Records to use:

______________________________

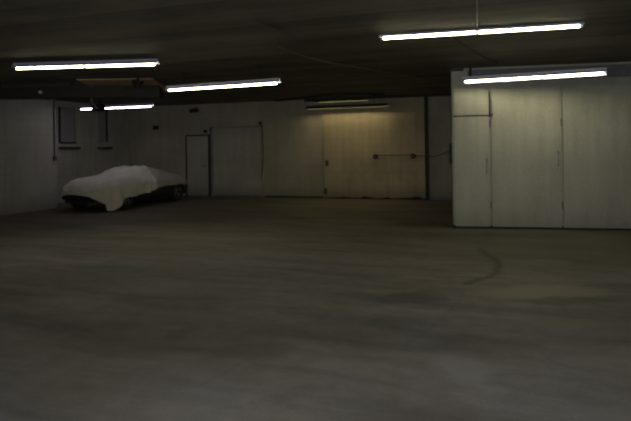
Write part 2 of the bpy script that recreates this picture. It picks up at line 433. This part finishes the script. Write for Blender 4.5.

______________________________

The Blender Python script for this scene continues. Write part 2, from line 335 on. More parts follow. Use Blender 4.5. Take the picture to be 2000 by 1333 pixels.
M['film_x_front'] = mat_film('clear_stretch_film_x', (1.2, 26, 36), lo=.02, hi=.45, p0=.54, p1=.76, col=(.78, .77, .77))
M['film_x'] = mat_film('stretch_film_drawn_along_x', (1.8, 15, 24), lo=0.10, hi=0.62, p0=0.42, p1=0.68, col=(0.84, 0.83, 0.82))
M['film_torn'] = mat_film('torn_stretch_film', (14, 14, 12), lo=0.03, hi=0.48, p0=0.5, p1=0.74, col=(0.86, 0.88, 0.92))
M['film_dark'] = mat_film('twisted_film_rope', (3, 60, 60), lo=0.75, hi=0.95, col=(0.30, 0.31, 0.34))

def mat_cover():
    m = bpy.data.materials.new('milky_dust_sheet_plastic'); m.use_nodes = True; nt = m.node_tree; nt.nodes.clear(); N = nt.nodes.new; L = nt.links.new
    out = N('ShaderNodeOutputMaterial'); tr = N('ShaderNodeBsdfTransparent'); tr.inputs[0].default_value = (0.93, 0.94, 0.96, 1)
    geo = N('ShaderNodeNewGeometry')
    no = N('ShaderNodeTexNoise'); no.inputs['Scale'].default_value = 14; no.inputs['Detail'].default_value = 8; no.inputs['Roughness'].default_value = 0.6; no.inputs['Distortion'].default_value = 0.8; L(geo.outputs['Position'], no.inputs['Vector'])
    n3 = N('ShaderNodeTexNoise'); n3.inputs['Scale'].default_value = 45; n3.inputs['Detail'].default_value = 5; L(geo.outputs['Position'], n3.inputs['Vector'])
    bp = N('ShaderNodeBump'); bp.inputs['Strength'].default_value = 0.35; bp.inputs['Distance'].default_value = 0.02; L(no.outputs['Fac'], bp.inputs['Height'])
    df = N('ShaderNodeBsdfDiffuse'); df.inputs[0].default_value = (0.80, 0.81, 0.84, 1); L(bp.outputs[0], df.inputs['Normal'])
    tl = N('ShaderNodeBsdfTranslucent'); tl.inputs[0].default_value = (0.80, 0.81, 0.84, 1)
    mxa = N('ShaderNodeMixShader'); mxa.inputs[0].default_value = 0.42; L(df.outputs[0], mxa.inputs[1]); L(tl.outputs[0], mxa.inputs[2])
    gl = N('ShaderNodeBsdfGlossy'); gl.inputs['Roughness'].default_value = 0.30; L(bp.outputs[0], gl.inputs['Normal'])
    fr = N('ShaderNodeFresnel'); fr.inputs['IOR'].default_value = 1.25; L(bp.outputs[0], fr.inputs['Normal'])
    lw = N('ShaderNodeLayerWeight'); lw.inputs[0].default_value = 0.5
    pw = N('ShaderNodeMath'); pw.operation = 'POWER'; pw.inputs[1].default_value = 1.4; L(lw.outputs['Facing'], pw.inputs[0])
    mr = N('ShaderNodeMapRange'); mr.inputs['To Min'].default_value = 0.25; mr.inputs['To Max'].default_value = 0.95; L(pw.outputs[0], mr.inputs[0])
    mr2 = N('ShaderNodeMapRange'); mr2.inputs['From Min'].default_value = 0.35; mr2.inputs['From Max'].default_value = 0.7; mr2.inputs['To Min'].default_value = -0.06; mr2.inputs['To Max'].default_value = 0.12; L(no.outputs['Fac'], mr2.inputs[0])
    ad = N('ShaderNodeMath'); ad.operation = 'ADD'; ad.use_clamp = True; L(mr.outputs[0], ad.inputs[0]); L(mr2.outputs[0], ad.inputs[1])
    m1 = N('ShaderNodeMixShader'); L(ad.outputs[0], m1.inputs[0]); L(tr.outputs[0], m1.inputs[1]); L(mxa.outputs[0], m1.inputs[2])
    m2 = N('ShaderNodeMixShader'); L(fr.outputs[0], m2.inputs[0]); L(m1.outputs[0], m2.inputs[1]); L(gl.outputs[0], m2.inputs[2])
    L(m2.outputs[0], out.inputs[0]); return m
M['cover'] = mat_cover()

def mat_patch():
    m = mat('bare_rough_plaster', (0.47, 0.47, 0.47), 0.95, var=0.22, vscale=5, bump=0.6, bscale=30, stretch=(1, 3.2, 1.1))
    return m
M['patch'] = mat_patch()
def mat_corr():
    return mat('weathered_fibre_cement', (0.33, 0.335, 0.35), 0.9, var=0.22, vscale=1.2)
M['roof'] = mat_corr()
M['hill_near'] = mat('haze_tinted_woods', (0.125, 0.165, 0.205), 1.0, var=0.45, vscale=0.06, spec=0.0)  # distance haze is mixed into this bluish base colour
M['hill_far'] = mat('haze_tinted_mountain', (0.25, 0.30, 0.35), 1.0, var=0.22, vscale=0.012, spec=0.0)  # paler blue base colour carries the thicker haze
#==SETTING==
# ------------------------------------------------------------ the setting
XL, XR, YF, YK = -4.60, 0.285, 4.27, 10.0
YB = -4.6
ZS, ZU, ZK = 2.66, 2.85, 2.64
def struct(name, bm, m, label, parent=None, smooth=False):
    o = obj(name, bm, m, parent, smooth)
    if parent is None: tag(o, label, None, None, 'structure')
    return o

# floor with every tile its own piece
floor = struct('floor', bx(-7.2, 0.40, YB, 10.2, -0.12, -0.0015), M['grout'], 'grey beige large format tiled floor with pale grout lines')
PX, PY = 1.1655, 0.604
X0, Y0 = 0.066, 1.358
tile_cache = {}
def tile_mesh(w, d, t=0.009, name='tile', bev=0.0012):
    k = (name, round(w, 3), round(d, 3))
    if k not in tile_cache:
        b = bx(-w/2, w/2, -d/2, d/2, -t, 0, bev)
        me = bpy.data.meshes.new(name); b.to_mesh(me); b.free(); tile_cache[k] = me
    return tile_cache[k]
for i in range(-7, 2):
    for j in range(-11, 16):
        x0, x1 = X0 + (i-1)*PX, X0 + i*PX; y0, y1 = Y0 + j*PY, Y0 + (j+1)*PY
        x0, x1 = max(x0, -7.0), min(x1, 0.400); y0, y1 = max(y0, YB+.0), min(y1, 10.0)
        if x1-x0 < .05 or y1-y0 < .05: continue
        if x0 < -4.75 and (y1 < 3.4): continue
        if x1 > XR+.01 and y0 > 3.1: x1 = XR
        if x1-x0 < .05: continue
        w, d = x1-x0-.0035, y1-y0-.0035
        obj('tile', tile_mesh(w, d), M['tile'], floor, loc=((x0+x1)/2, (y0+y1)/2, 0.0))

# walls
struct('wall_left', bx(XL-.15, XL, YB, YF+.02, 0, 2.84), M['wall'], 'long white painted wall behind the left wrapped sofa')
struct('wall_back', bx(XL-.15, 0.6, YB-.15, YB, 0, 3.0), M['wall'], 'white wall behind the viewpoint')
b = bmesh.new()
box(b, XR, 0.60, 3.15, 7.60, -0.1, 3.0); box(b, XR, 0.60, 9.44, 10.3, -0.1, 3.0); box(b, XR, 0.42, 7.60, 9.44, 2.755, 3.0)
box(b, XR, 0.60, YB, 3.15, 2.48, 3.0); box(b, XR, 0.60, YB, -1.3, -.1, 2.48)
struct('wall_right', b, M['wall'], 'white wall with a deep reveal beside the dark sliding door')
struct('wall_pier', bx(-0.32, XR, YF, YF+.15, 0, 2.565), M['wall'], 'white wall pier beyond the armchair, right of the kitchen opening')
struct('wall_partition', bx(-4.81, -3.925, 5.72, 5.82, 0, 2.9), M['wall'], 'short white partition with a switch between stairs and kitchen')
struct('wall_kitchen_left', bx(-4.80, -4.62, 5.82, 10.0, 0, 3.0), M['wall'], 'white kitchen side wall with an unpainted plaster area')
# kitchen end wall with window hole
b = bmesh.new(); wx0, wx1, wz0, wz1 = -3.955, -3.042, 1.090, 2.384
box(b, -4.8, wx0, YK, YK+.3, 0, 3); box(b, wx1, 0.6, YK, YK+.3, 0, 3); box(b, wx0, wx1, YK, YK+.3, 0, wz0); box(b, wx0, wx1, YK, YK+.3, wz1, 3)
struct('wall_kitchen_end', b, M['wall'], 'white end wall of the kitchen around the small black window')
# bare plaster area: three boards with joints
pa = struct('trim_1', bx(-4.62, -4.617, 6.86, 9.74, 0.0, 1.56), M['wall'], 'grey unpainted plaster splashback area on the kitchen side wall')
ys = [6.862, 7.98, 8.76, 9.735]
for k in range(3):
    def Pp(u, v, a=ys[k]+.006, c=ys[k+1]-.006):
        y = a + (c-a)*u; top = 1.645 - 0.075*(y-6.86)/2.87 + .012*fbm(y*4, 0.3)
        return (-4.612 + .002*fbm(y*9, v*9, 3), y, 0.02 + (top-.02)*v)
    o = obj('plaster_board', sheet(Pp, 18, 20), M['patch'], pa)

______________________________

Written request: What is the number of lines in the listing that contain the string "Write"? Reply with that number alone.

Answer in full: 2